A cambiare è, in questo periodo, anche il lavoro degli operatori: quelli di “Radici”, infatti, sono appartamenti per l’autonomia quindi l’obiettivo del lavoro educativo è l’accompagnamento dei ragazzi all’indipendenza. Ora è tutto stravolto e gli educatori stanno mettendo in campo tantissime energie per sostenerli in questo momento così complicato. Agli operatori spetta, per esempio, il compito di motivarli quotidianamente, fin dalla sveglia del mattino, segnalandogli tante attività da fare: dai corsi online – tra cui quello di italiano per il lavoro di Work in Progress – ai laboratori o altro.

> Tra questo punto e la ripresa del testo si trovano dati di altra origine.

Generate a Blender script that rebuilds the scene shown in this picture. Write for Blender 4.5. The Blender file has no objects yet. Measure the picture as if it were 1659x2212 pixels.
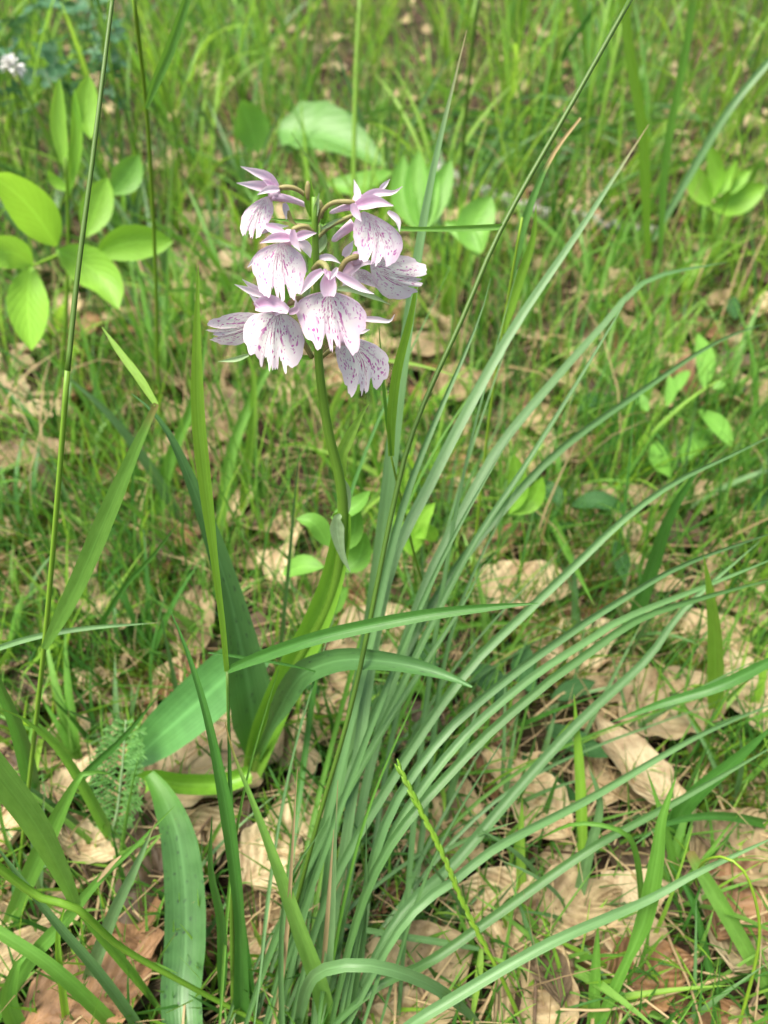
import bpy, math, random
from mathutils import Vector, Matrix, noise
sc = bpy.context.scene
COL = sc.collection
R = random.Random(7)
V = Vector

# ---------------------------------------------------------------- camera, world, sun, exposure
CAM_H, PITCH = 0.36, math.radians(43)
camd = bpy.data.cameras.new('camera'); cam = bpy.data.objects.new('camera', camd); COL.objects.link(cam)
cam.location = (0, 0, CAM_H); cam.rotation_euler = (math.pi/2 - PITCH, 0, 0)
camd.sensor_fit = 'VERTICAL'; camd.sensor_height = 36; camd.sensor_width = 27; camd.lens = 26
camd.clip_start = 0.005; camd.clip_end = 500
camd.dof.use_dof = True; camd.dof.focus_distance = 0.222; camd.dof.aperture_fstop = 11.5
sc.camera = cam
w = bpy.data.worlds.new('World'); sc.world = w; w.use_nodes = True
nt = w.node_tree; bg = nt.nodes['Background']
sky = nt.nodes.new('ShaderNodeTexSky'); sky.sky_type = 'NISHITA'; sky.sun_disc = False
SUN_EL, SUN_AZ = math.radians(70), math.radians(-110)      # azimuth from +Y towards +X
sky.sun_elevation = SUN_EL; sky.sun_rotation = SUN_AZ
sky.air_density = 1.0; sky.dust_density = 4.0; sky.ozone_density = 0.4
nt.links.new(sky.outputs[0], bg.inputs[0]); bg.inputs[1].default_value = 0.04
sl = bpy.data.lights.new('sun', 'SUN'); sl.energy = 1.5; sl.angle = math.radians(34); sl.color = (1, .955, .85)
so = bpy.data.objects.new('sun', sl); COL.objects.link(so)
sd = V((math.sin(SUN_AZ)*math.cos(SUN_EL), math.cos(SUN_AZ)*math.cos(SUN_EL), math.sin(SUN_EL)))
so.rotation_euler = (-sd).to_track_quat('-Z', 'Y').to_euler(); so.location = sd*5
vs = sc.view_settings; vs.view_transform = 'Standard'; vs.look = 'None'; vs.gamma = 1; vs.exposure = 2.4
vs.use_curve_mapping = False
sc.render.engine = 'CYCLES'; sc.cycles.max_bounces = 5; sc.cycles.diffuse_bounces = 3; sc.cycles.transmission_bounces = 4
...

Ma non è sempre facile coinvolgerli: “Chi già prima più curioso, si informava e si impegnava lo fa anche adesso; gli altri invece hanno poca motivazione e fanno molta fatica”, spiega ancora Mona.

 

Inoltre – continua l’operatrice – non tutti hanno gli strumenti tecnologici per seguire la didattica a distanza. E poi c’è il problema della connessione, perché negli appartamenti non c’è il wi-fi. Ora dovrebbe arrivare un computer per ogni appartamento, ma se più ragazzi devono seguire corsi diversi che si svolgono in contemporanea, come si fa?”.

 

Anche la convivenza tra i ragazzi non è facile, se si considera che prima di essere accolti negli appartamenti, spesso non si conoscono tra loro e non è detto che poi vadano tutti d’accordo. Prima, avendo giornate molto impegnate, condividevano questo spazio di vita per poche ore al giorno, ora invece sono costretti a convivere 24 ore su 24.

 

Per quanto riguarda i ragazzi, non vedono l’ora che arrivi fase due per poter uscire, ma tra gli operatori non mancano le preoccupazioni: “Ora i ragazzi sono sotto controllo, li teniamo quasi sotto una campana di vetro e per tutelarli al massimo non li facciamo uscire nemmeno per fare la spesa, che portiamo noi, così come abbiamo organizzato a domicilio e in tutta sicurezza i colloqui con la psicologa o l’assistente sociale. Ma dopo potrebbe essere più difficile prenderci cura della loro salute. Noi diamo e daremo loro consigli e indicazioni e consegneremo tutti i dispositivi di protezione necessari, ma non potremo sapere dove andranno, chi vedranno e se li useranno. Anche perché, nonostante con loro parliamo molto della situazione e sappiano anche cosa sta succedendo nei loro paesi d’origine, sembrano non avere molta consapevolezza della gravità del momento. Per questo, a breve inizieremo un nuovo lavoro educativo con loro per affrontare la fase due”, spiega ancora la referente di Radici.

 

Certo le difficoltà non mancano ma, conclude Mona, occorre anche essere comprensivi: “Prima di essere albanesi, kosovari, pakistani o egiziani dobbiamo sempre avere in mente che sono degli adolescenti e che quindi stanno attraversando una fase della vita che è già difficile di per sé, in cui vogliono crearsi una loro autonomia che ora è inevitabilmente limitata”.